Сюжеты · Культура

Священник с человеческим лицом

О книге протоиерея Алексея Уминского и Этери Чаландзия «Человек и Церковь: путь свободы и любви». — М.: Альпина — Нонфикшн, 2013

Александр Архангельский , историк, журналист, телеведущий
О книге протоиерея Алексея Уминского и Этери Чаландзия «Человек и Церковь: путь свободы и любви». — М.: Альпина — Нонфикшн, 2013
Нет-нет, «священник с человеческим лицом» — это не только про автора книги, отца Алексея Уминского. Хотя и про него, разумеется, тоже. Но прежде всего о множестве служителей ругмя ругаемой Православной церкви, о которых знать не знают, ведать не ведают наши прогрессивные сограждане. И главное, что слушать не хотят. Отчасти это объяснимо — и не их вина; включишь политический ящик, непременно попадешь на злобного монаха, который «жжот» сердца напалмом, а перещелкнешь на какое-нибудь православное ТВ, и тебе предъявят вялого отца-протоиерея, давным-давно уставшего от жизни. Хоть плюнуть да бежать; слушать их со стороны никто не станет. Но при этом есть и собственная лень, и хипстерское самодовольное равнодушие: мы не желаем знать, на чем стоит настоящая Церковь, как строится реальная жизнь прихода и что происходит в далеких епархиях, потому что нам заранее известно: там сплошная темнота и дикость. Разве что какой-нибудь политизированный батюшка пойдет наперерез церковному начальству и прославит мировую демократию; такого мы, пожалуй, что послушаем. Но только пусть ругается как следует; нам ведь сложность не нужна — нам нужна определенность. Как нужна она церковному митрополитбюро. Только одним подавай обличение проклятых либералов, а другим — тупых попов. Обмен партийными сигналами давно уже стал главным способом общения внутри любой среды, что левой, что правой.
А между тем в Церкви, как и положено любой подвижной институции, происходит сегодня разное. И то ужасное, что на виду. И то прекрасное, что никому не интересно. Просто по эту сторону церковной ограды почти некому слушать, а по ту — практически некому говорить. Отец Алексей Уминский — один из тех немногих батюшек, кто не хочет быть профессиональным разоблачителем, но и не станет прятаться от правды. Кто мыслит критически, а любит сердечно. Может быть, поэтому ему и доверяют современные интеллигенты.

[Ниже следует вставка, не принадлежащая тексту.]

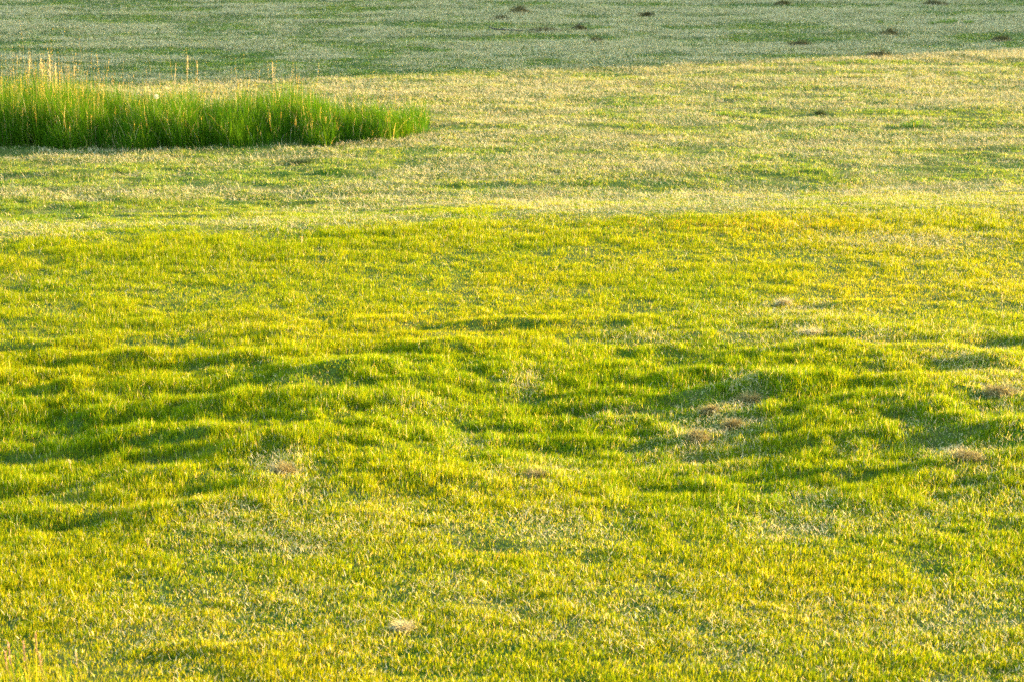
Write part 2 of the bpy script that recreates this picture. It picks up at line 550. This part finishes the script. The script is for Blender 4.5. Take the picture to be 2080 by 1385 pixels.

Хотя он ничего в своей заведомо сложной позиции не спрямляет, не упрощает и не политизирует разговор, лишь бы понравиться вольной аудитории.
Вот его книга, сделанная вместе с журналистом и писателем Этери Чаландзия. О чем она? О том, как разговаривают человек и Бог. О том, как пробивается искусство к духовным основам. О том, как поклонение святым может превращаться в полуязыческие культы. О том, что искали в вере бандиты. О том, как можно довести священника до смертного греха самоубийства. О том, как нужно было поступить церковному народу в истории с пуссями. И снова о том, как говорить с Богом, оставаясь человеком и не теряя чувства свободы. Вся чересполосица тем, весь веер размышлений замкнуты на одну сквозную идею, точнее — на две. Церковь не партия, а семья, в ней главное — любовь, а не идеология. И — в центре всего пребывает Христос. Все остальное — постольку поскольку.
Если твердо стоять на этом фундаменте, все окажется нестрашным и второстепенным. Быть ли монархистом или демократом, отечестволюбивым консерватором или устремленным в мир космополитом, принимать современное искусство или отвергать его — личный выбор каждого, никак не связанный с основой веры. Единственное, что запрещено в такой системе взглядов, — это чувство ужаса. Ужаса перед современностью, перед сомнением во вчерашних доктринах, перед начальником или собственной средой; боязни лично отвечать за собственный выбор и смотреть на жизнь открытыми глазами. Если такого страха нет, то запросто можно поговорить и с теми, кто не очень жалует «всех этих клерикалов». Не подлаживаясь под них, не жертвуя ничем в своей позиции, но и не цедя сквозь зубы: «А это вам еще зачем?» Об исповеди и причастии, о смысле венчания и священническом долге, о послушании и мере человеческой свободы. Обо всем, про что прогрессивный читатель и хотел бы спросить, да практически некого.
В итоге над главной современной пропастью, между образованным сословием дееспособных горожан и таинственным миром церковной общины, возникает мост. Не то чтобы слишком прочный и фундаментальный, скорее понтонный, годящийся на время паводка, но ведь другой сейчас и невозможен. И первым по этому зыбкому мосту, как и положено пастырю доброму, идет — навстречу нам — священник. С полным доверием и тихим бесстрашием.
Глупо было бы не сделать ответный шаг ему навстречу.